In The Times of London online edition published on 9 December – under the heading ‘Greece drops Amal Clooney from Elgin Marbles case’ – the minister is quoted as saying that the decision to bypass legal proceedings (at least at this stage) is “all about taking a more pragmatic approach towards finding a solution through diplomatic and political channels”.
He added: “It’s also not fair that Greece alone take on Britain. At a time when the world is expressing horror over Islamic State’s destruction of antiquities, all civilised states should come together and condemn the cultural genocide that took place at the expense of the Parthenon. That’s the spirit we have to mobilise, not legal action. Not now, at least.”

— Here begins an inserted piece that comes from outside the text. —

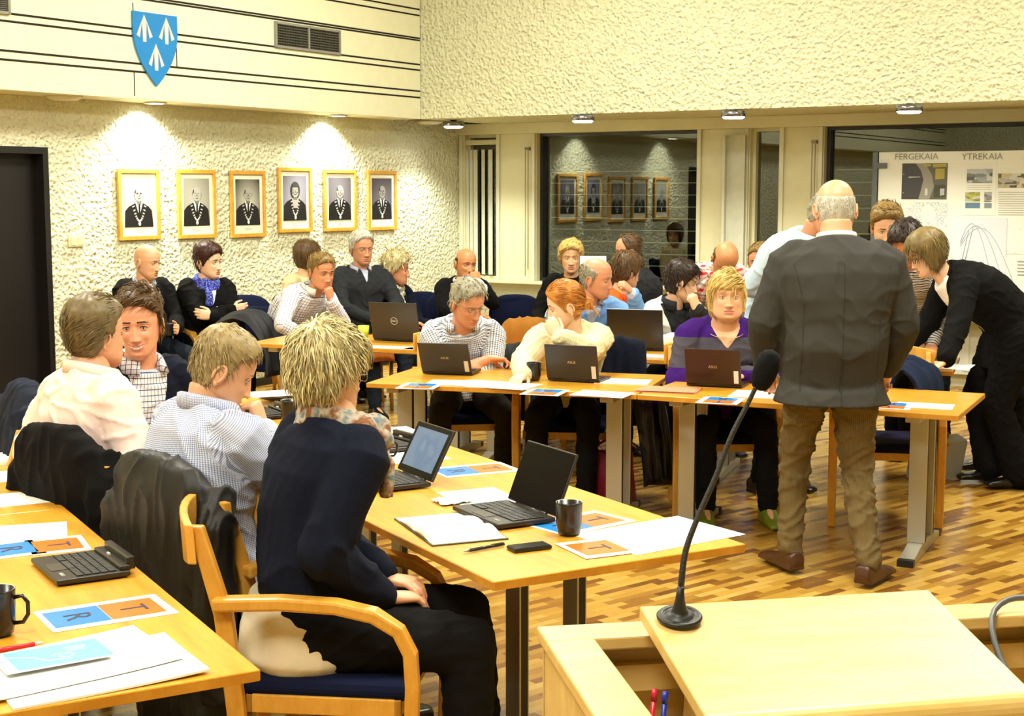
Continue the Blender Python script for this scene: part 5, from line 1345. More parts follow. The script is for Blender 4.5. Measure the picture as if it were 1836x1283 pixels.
    # ---- trousers
    if pants:
        pm = MB(); pm.ell(hip+U*.0, (.155*s*(.7+.3*fat)*hipw, .125*s*fat if True else 0, .11*s), Matrix.Translation(hip) @ Matrix.Rotation(-R(body), 4, 'Z') @ Matrix.Translation(-hip))
        pm.loft([ering(hip+spd(0)*q, rb, fb, .15*s*(.7+.3*fat)*hipw, .115*s*fat, 20) for q in (-.04, .06, .14)])
        pr_ = (pants if isinstance(pants, dict) else dict(mat=pants)); lw_ = pr_.get('w', 1.0)
        segs = []
        for k in (1, -1):
            Kn, An, lg = K[k]
            limb(pm, [H[k], H[k].lerp(Kn, .3), H[k].lerp(Kn, .7), Kn], [.098*s*lw_*(.6+.4*fat), .092*s*lw_*(.6+.4*fat), .078*s*lw_, .069*s*lw_]); limb(pm, [Kn, Kn.lerp(An, .35), Kn.lerp(An, .99)], [.067*s*lw_, .064*s*lw_, .053*s*lw_*pr_.get('ankle', 1)])
            segs += [(H[k], Kn, .1, fb+U, .07), (Kn, An, .1, fb, .06)]
        skin_cloth(pm, 'trousers', pr_['mat'], segs, max(vox, .010), trous_amp, seed+5, 1.3, 3, base, 0, bo)
        for k in (1, -1):
            Kn, An, lg = K[k]; fd = lg.get('toe', (.1*k, 1, 0)); fdir = (rb*fd[0]+fb*fd[1]).normalized()
            sm_ = MB(); hl = V((An.x, An.y, An.z-.08))-base-fdir*.05; shoe(sm_, hl, hl+fdir*.265*s, boot=lg.get('boot', .0)); me = remesh(sm_, .006, 'shoe', 2); me.materials.append(shoes)
            so = bpy.data.objects.new('shoe', me); col.objects.link(so); so.parent = bo
    # ---- collar
    if coll:
        cm = MB(); c = dict(h=.035, r=1.18, open=.35, mat=None); c.update(coll); n = 26; rings = []
        for j in range(n+1):
            a = math.pi*(-1+c['open']*.5)+2*math.pi*(1-c['open']*.5)*j/n; ca, sa = math.cos(a+math.pi), math.sin(a+math.pi)
            # angle 0 at the back
            dirv = rs*sa+(-fb)*(-ca)*-1 if False else (rs*math.sin(a)-fb*math.cos(a))
            drop = .5*(1-math.cos(a)); r0 = nr_*c['r']
            p = N+nd*(.010-drop*.035)+dirv*r0+fb*.004; up_ = (nd*.92+dirv*.1)*c['h']*(1-.25*drop)
            q = p+up_; outp = q+dirv*.008-nd*(.004); dn = p+dirv*(.018+.02*drop)-nd*(.006+.018*drop)
            rings.append([p-base, q-base, outp-base+dirv*.003, dn-base+dirv*.004])
        cm.loft(rings, caps=True, sm=True); so = obj('collar', cm, c['mat'], bo)
        at = so.data.attributes.new('cuv', 'FLOAT_VECTOR', 'POINT'); at.data.foreach_set('vector', [w for v in so.data.vertices for w in (v.co.x, v.co.z+v.co.y*.5, v.co.z)])
    if hair: build_hair(ho, Mb_, hair, hair['mat'], bo, int(seed*10))
    if glasses:
        gm_ = MB()
        for sx in (-1, 1):
            gm_.tube([(sx*.033+.021*math.copysign(abs(math.cos(a))**.75, math.cos(a)), .094-.004*abs(math.cos(a)*1), .0+.0145*math.copysign(abs(math.sin(a))**.8, math.sin(a))-.004) for a in np.linspace(0, 2*math.pi, 21)], .0013 if glasses != 'thick' else .002, 6, 0, Mb_)
            gm_.tube([(sx*.054, .090, .002), (sx*.076*(ho['fat']), .07, .004), (sx*.079*ho['fat'], .0, .004), (sx*.078*ho['fat'], -.02, -.006)], .0015 if glasses != 'thick' else .0022, 6, 0, Mb_)
        gm_.tube([(-.012, .0965, .0), (0, .099, .003), (.012, .0965, .0)], .0014, 6, 0, Mb_)
        obj('glasses', gm_, mat('glasses_dark', '#2a1c18', .3) if glasses != 'metal' else mat('glasses_metal', '#8a7a5a', .3, .8), bo)
    ctx = dict(base=base, hip=hip, N=N, S=S, A=A, K=K, Mb=Mb_, nd=nd, fb=fb, rb=rb, rs=rs, o=bo, sp=sp, fr=fr_, nr=nr_, s=s, Lc=Lc)
    for e in extras: e(ctx)
    PEOPLE.append(ctx); return ctx
def scarf(name, m_, thick=.032, loops=2, drop=None, rad=1.35, seed=3):
    def f(c):
        mb = MB(); rnd = random.Random(seed)
        for l in range(loops):
            pts = []; rr = []
            for k in range(21):
                a = 2*math.pi*k/20; d = c['rs']*math.sin(a)-c['fb']*math.cos(a)
                pts.append(c['N']-c['base']+d*c['nr']*(rad+.12*l)+c['nd']*(.03-.035*l-.022*(1-math.cos(a))+.006*math.sin(3*a+l))+c['fb']*.008); rr.append(thick*(1+.2*math.sin(5*a+l*2)))
            mb.tube(pts, rr, 14, flat=.75)
        for (x, z0, L) in (drop or []):
            st = c['N']-c['base']+c['rs']*x+c['fb']*.10-c['nd']*.06; mb.tube([st, st+c['fb']*.035-V((0, 0, L*.35)), st+c['fb']*.03-V((0, 0, L))], [thick*.9, thick, thick*1.1], 14, flat=.5)
        me = remesh(mb, .007, 'scarf', 2); co = mesh_np(me); nr = np.empty(len(co)*3); me.vertices.foreach_get('normal', nr); co = co+nr.reshape(-1, 3)*np.array([.007*(noise.noise(V(p)*26)+.5*noise.noise(V(p)*60)) for p in co])[:, None]
        me.vertices.foreach_set('co', co.ravel()); me.materials.append(m_); me.update(); o = bpy.data.objects.new('scarf', me); col.objects.link(o); o.parent = c['o']
    return f
def cuffs(m_, sides=(1, -1)):
    def f(c):
        for k in sides:
            E, Wr, a = c['A'][k]; d = (Wr-E).normalized(); mb = MB(); w = Wr-c['base']; mb.tube([w-d*.045, w-d*.04, w-d*.005, w-d*.004], [.032, .036, .034, .030], 18); obj('cuff', mb, m_, c['o'])
    return f
def drape(path, width, m_, name='jacket', label='', cat='jacket', th=.02, seed=1, amp=.02, nw=22, parent=None, taper=1.0, dirw=None):
    """cloth hung over something: path is the centre line, width runs along dirw"""
    P = smooth(path, 5); dirw = nsm(dirw); mb = MB(); rings = []
    rnd = random.Random(seed)
    for i, p in enumerate(P):
        t = (P[min(i+1, len(P)-1)]-P[max(i-1, 0)]).normalized(); n = t.cross(dirw).normalized(); u = i/(len(P)-1); w_ = width*(1+(taper-1)*u); ring = []
        for side in (1, -1):
            for j in range(nw):
                a = (j/(nw-1)-.5)*side; f = amp*(noise.noise(V((a*7+seed, u*2.2, seed)))+.5*noise.noise(V((a*17, u*5, seed+4))))
                edge = math.sqrt(max(0, 1-(abs(a)*2)**6)); ring.append(p+dirw*a*w_+n*(f+side*th*.5*edge)+V((0, 0, -.03*abs(a*2)**2)))
        rings.append(ring)
    mb.loft(rings); c = sum(P, V((0, 0, 0)))/len(P); c.z = 0; mb.v = [tuple(V(v)-c) for v in mb.v]
    o = obj(name, mb, m_, None, Matrix.Translation(c)); tag(o, label, cat); return o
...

It is understood the recommendation of the lawyers was for Greece to institute proceedings in the International Court of Justice in the Hague, but according to Baltas the decision not to take that course followed a “thorough review of the report”. The minister added: “No one has the right to risk the chance of losing that case.”
I am afraid that Mr Baltas is being poorly advised. What is the actual legal advice? The lawyers have apparently urged the government to publish their advice and to use it as the basis for making a formal legal claim to the British government and the British Museum. So if there are risks, what are they?
At the same time, the minister should elaborate on what diplomatic and political tools the government proposes to use – apart from indulging in the usual rhetoric – to persuade the British to let go of the sculptures?
A good start would be to develop and stick to a consistent and coherent narrative regarding Greece’s desire to repatriate the Parthenon Sculptures without having to make repeated clarifications or retractions which simply diminish the message you are trying to convey to the British and the rest of the world.
And yes, there are risks with any legal action of a potentially adverse outcome. But doing nothing is even worse.
* George Vardas is the vice-president of Australians for the Return of the Parthenon Sculptures.